Written exercise » Where a line of the material contains the string "scene", copy that line.

Given data »

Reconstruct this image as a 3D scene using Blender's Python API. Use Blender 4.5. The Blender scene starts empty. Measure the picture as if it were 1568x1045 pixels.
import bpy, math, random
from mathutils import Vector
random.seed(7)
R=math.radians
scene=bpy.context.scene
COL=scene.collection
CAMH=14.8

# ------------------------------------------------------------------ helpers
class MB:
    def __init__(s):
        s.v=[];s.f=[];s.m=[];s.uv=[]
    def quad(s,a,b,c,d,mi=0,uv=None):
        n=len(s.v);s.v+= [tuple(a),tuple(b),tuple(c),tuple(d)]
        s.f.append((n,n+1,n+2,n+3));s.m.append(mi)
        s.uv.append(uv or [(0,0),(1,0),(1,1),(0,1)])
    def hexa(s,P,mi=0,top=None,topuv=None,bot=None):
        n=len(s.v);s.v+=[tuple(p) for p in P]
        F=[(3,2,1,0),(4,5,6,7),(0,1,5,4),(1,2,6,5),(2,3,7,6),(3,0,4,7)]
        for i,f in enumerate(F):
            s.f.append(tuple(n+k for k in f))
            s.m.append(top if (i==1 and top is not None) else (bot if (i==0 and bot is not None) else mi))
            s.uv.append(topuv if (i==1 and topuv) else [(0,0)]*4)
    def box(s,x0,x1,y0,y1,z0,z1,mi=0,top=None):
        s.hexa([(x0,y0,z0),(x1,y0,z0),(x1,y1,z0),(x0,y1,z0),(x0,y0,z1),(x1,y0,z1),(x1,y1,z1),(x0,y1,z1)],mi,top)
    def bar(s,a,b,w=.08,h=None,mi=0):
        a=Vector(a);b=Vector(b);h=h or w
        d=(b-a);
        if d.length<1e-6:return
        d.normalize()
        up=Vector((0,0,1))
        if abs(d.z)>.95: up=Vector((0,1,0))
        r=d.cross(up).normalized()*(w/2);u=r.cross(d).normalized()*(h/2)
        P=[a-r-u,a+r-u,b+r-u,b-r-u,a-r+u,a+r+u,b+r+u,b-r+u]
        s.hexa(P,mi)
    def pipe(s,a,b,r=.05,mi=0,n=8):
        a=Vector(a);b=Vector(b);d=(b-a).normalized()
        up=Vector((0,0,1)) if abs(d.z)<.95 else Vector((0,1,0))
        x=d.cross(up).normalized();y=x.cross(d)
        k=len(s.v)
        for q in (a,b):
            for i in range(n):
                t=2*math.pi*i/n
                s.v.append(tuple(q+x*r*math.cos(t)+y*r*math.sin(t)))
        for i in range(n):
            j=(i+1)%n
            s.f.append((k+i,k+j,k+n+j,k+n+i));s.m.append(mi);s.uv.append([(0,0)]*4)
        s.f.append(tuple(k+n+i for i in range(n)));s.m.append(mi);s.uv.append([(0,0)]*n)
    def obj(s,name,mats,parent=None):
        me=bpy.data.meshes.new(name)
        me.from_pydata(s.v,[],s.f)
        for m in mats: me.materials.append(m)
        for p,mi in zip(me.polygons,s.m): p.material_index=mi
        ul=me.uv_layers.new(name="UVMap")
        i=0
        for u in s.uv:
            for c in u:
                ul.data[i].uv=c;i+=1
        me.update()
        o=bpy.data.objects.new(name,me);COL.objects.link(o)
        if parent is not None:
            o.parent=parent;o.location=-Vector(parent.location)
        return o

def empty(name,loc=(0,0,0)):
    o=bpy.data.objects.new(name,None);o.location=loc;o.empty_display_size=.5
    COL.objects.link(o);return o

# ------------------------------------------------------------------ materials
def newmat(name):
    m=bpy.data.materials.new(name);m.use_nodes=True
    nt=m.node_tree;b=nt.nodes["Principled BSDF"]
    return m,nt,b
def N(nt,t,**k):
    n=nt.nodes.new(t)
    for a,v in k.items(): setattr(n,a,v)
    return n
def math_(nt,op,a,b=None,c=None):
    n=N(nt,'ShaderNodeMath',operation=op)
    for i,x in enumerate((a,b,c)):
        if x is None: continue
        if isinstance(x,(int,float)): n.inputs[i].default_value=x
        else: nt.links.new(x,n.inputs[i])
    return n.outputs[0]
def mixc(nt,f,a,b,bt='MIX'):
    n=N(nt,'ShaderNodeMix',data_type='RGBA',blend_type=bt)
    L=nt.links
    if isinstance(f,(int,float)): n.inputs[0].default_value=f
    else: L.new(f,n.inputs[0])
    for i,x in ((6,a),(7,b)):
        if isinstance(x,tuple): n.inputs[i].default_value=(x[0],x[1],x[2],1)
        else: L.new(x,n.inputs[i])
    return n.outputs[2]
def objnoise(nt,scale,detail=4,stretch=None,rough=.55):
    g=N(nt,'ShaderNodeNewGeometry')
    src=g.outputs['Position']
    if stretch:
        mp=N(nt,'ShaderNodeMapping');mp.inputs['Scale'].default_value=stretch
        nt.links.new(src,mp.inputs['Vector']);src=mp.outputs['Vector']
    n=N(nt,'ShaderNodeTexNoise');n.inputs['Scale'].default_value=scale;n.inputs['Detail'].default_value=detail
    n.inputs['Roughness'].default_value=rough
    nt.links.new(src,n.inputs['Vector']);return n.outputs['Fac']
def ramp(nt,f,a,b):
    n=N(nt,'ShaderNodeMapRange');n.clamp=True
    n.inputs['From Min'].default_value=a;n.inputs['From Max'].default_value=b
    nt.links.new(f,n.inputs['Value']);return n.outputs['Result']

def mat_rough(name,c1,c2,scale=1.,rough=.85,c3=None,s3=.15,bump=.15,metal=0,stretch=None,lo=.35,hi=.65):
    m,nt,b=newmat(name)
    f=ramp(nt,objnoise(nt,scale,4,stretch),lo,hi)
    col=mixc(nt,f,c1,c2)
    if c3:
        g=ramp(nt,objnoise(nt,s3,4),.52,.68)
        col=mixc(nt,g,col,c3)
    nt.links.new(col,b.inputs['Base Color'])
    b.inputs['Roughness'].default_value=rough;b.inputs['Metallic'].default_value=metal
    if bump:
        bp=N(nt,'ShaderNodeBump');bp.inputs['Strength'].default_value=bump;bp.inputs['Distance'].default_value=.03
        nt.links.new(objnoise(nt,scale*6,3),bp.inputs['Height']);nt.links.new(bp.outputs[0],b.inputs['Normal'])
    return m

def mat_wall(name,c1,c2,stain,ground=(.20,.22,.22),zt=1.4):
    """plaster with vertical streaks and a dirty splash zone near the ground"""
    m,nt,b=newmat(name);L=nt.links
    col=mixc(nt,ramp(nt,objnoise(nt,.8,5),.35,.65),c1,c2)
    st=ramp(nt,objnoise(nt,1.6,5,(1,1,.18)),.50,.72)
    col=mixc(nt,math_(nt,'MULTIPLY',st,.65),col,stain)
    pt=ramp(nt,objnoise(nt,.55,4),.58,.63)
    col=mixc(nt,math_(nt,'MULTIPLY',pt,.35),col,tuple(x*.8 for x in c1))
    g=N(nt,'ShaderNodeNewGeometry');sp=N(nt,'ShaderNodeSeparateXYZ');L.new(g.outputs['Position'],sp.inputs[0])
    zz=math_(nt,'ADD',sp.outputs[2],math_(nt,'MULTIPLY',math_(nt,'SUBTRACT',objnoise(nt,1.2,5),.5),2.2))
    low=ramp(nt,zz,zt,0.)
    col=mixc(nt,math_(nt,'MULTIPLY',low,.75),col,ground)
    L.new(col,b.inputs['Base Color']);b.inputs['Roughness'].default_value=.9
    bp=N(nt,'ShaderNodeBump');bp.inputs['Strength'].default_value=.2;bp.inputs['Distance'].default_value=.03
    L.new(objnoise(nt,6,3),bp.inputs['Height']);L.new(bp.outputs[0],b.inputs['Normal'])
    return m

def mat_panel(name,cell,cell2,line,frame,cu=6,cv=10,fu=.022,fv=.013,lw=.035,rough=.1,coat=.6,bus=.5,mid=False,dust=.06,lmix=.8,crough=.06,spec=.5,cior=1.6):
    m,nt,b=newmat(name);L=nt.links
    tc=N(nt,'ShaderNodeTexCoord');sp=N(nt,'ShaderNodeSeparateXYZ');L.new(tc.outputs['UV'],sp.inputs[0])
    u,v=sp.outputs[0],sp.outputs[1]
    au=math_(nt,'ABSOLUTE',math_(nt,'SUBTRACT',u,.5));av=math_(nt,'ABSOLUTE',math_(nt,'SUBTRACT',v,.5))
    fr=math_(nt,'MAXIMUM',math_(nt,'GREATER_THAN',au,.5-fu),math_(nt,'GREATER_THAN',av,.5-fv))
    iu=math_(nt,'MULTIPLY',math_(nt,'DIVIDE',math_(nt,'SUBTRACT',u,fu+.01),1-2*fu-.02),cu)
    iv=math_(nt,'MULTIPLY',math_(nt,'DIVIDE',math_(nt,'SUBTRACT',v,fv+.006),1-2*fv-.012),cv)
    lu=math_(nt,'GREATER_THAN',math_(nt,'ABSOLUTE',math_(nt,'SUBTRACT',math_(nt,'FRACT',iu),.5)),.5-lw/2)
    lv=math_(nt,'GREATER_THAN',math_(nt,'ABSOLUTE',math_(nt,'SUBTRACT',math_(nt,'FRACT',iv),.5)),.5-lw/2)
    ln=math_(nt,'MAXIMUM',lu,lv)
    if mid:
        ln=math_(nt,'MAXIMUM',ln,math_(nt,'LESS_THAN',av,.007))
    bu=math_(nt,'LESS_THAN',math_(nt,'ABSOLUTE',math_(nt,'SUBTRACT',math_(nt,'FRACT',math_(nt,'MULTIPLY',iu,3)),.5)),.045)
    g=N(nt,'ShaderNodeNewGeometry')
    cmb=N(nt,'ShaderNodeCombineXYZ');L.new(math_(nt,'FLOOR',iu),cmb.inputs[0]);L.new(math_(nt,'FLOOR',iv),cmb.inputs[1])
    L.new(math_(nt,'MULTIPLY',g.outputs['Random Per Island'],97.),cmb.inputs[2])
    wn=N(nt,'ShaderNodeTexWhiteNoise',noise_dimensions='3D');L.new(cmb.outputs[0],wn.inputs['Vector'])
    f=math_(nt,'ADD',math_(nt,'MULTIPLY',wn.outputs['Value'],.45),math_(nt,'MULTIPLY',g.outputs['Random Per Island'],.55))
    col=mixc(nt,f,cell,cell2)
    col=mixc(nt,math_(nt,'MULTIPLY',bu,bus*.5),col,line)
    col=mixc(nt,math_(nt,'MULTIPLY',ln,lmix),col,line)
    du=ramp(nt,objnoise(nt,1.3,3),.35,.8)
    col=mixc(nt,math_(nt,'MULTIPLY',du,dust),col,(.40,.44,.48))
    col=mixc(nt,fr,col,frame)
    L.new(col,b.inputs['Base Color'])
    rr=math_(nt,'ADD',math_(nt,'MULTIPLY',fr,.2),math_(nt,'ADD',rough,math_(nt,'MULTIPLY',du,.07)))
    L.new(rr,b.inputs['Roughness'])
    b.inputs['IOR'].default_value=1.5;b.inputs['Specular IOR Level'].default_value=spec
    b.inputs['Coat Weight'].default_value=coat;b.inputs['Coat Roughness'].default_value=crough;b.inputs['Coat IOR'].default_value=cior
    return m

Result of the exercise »
Reconstruct this image as a 3D scene using Blender's Python API. Use Blender 4.5. The Blender scene starts empty. Measure the picture as if it were 1568x1045 pixels.
scene=bpy.context.scene
COL=scene.collection